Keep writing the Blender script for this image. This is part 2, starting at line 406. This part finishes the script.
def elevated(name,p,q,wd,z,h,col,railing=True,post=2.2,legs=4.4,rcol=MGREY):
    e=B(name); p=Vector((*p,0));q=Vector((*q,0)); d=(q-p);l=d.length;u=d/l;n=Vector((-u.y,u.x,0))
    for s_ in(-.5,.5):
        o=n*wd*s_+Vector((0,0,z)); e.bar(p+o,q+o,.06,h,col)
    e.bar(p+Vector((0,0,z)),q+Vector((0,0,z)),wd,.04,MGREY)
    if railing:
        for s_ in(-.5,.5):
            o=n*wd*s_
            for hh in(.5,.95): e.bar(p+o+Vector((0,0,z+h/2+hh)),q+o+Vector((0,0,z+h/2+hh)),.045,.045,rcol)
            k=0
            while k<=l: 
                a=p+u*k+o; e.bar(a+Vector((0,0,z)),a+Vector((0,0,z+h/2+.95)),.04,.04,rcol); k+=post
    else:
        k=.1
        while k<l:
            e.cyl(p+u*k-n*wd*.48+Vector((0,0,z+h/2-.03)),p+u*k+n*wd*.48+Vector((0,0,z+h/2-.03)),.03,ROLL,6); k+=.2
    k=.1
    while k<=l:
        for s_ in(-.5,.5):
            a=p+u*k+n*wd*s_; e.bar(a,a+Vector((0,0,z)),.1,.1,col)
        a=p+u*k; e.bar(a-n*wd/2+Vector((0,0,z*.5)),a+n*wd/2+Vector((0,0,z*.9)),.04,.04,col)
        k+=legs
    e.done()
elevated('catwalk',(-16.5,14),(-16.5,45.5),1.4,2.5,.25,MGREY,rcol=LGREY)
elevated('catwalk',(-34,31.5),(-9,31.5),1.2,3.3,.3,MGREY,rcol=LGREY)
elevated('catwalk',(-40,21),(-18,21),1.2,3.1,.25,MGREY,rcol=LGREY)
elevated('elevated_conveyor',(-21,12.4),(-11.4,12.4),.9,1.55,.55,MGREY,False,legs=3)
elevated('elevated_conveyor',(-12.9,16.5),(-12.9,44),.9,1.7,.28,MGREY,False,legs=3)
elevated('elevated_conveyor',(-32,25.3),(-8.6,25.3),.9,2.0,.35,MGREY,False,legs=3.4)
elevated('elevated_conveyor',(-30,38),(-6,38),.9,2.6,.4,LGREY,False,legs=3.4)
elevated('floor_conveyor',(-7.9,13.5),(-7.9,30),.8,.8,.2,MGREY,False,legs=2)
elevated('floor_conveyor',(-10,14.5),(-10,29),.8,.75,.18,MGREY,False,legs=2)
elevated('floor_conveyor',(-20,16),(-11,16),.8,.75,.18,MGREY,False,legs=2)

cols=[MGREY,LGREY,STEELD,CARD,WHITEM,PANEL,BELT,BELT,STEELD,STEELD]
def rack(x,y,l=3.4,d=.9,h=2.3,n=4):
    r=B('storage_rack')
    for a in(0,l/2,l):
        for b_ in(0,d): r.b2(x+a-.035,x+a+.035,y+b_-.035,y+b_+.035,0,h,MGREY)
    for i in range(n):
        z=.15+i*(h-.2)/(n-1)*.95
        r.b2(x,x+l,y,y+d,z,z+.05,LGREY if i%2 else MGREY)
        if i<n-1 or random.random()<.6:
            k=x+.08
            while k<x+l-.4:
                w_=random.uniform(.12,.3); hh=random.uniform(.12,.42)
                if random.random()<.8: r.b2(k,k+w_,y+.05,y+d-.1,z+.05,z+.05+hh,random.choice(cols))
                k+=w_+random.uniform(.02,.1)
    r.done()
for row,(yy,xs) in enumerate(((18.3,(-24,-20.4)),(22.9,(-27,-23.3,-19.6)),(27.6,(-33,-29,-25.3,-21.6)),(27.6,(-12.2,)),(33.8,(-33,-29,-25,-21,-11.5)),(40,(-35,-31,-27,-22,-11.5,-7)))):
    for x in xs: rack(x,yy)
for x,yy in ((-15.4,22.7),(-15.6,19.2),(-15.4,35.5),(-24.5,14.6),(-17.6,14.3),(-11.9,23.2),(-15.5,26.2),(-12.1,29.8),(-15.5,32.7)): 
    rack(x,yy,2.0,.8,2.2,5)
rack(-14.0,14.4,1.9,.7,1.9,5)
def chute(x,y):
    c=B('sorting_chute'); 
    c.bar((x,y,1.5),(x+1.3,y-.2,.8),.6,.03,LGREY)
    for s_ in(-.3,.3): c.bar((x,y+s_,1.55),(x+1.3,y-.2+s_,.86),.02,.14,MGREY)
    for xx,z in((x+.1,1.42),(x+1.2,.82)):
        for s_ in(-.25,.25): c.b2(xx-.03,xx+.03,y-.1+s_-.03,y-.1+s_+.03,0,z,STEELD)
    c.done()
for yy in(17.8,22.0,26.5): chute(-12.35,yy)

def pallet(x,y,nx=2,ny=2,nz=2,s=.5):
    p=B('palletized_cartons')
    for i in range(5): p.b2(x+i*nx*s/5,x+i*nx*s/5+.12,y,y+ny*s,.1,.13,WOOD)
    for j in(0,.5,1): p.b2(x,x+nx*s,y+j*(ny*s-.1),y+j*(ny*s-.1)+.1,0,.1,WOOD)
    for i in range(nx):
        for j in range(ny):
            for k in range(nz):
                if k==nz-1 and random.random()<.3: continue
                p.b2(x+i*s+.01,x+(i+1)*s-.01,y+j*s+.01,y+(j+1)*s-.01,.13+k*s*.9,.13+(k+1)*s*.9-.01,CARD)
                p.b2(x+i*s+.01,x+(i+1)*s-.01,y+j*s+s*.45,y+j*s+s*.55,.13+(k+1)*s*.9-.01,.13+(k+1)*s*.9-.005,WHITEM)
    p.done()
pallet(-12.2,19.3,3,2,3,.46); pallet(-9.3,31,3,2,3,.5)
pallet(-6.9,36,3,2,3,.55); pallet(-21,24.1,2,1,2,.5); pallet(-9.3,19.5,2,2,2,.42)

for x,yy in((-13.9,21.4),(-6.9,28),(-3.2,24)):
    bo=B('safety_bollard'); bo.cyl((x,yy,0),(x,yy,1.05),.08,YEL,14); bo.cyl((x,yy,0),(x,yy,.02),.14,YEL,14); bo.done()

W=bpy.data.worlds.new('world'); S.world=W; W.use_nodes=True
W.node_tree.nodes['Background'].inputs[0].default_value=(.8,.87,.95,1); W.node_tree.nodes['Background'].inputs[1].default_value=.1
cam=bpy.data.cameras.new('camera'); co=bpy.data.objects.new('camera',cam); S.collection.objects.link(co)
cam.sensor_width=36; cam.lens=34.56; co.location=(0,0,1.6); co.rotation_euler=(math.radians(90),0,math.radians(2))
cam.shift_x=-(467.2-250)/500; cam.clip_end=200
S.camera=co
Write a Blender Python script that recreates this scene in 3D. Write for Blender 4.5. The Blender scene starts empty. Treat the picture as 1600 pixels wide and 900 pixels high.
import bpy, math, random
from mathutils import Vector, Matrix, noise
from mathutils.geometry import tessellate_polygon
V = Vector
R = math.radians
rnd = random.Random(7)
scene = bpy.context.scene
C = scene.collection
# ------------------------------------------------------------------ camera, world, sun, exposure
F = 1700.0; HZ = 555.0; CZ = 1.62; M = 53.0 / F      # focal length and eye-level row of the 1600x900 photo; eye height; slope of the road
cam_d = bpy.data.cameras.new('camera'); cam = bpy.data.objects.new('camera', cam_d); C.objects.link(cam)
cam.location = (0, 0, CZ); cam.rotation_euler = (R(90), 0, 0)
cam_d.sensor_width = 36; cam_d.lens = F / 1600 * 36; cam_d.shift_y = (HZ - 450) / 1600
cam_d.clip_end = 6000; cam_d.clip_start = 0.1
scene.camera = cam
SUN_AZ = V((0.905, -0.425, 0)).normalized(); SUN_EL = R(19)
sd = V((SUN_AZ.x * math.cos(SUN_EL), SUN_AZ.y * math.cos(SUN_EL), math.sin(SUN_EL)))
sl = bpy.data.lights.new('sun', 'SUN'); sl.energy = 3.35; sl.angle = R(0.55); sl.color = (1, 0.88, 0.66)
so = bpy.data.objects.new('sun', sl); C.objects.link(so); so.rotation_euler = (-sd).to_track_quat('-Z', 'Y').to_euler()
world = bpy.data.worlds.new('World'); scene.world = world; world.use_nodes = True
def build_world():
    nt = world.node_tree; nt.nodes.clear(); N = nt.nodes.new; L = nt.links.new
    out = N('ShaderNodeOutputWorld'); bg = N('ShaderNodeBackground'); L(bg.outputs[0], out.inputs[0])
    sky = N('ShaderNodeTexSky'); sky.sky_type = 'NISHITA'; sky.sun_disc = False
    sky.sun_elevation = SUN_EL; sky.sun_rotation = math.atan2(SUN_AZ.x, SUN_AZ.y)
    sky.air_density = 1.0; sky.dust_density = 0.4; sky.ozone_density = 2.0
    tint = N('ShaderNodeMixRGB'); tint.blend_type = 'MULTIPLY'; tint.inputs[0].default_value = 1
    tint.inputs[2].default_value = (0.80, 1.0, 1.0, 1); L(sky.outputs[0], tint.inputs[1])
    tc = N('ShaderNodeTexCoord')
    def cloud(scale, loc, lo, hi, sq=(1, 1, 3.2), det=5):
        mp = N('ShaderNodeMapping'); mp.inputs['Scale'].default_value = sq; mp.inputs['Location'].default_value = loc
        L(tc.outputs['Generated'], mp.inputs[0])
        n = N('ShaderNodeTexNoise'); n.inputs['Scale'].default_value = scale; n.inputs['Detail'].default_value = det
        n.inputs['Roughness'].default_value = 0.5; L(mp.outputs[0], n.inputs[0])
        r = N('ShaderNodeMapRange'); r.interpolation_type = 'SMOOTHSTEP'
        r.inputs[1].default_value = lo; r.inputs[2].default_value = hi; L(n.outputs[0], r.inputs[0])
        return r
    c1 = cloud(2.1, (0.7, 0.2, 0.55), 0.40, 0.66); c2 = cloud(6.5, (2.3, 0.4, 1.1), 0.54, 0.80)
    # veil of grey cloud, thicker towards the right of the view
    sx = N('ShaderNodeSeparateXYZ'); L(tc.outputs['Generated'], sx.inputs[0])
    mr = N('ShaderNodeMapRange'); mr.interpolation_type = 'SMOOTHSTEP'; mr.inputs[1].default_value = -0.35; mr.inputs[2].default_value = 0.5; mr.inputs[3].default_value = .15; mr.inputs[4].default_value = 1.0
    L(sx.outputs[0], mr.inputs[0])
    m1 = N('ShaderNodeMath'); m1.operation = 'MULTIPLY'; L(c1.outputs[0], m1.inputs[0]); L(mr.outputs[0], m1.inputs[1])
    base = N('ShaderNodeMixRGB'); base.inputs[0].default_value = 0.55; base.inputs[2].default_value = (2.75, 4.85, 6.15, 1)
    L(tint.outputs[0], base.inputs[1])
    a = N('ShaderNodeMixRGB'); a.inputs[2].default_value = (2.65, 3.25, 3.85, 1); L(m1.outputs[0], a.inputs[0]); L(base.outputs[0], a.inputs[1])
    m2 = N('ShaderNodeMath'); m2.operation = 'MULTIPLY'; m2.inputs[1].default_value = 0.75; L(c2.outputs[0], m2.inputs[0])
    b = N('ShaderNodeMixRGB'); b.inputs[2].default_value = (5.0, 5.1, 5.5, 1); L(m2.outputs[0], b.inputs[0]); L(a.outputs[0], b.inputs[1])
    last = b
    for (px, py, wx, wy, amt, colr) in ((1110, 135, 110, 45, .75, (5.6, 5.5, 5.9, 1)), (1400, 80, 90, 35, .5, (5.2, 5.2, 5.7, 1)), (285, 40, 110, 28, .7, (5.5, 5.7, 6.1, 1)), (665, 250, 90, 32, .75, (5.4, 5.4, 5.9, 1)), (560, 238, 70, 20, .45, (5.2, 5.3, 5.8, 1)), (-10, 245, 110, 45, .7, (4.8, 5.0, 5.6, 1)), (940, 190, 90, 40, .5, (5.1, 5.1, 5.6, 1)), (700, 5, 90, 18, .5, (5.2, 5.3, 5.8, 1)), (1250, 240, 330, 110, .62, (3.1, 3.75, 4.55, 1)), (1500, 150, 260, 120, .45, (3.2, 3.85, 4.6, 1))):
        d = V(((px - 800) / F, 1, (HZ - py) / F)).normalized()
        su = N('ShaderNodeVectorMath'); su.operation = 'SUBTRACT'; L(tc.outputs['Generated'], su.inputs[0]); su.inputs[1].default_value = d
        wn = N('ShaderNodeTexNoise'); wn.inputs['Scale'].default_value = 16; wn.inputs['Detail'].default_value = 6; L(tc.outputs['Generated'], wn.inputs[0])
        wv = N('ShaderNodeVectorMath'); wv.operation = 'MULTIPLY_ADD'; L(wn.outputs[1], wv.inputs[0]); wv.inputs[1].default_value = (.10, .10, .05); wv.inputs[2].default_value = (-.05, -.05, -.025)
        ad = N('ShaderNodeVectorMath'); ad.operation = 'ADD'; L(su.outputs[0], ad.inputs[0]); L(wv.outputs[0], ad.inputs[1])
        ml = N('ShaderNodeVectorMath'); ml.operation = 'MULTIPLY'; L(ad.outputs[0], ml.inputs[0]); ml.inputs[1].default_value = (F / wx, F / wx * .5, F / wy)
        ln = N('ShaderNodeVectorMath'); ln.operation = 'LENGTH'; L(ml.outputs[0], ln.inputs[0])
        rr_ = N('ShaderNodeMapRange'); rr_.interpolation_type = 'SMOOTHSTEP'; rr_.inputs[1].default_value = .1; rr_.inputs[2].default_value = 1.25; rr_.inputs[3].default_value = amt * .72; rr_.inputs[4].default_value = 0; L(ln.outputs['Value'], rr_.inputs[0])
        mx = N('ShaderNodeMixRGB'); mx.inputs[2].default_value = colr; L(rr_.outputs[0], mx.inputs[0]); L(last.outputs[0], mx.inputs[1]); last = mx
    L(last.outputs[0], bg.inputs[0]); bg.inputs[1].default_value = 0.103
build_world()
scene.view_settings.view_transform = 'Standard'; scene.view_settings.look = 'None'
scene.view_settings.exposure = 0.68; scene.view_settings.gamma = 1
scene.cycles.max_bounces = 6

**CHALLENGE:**
Go through the listing above and list every line that has the word "this".

**RESPONSE BELOW:**
Keep writing the Blender script for this image. This is part 2, starting at line 406. This part finishes the script.
Write a Blender Python script that recreates this scene in 3D. Write for Blender 4.5. The Blender scene starts empty. Treat the picture as 1600 pixels wide and 900 pixels high.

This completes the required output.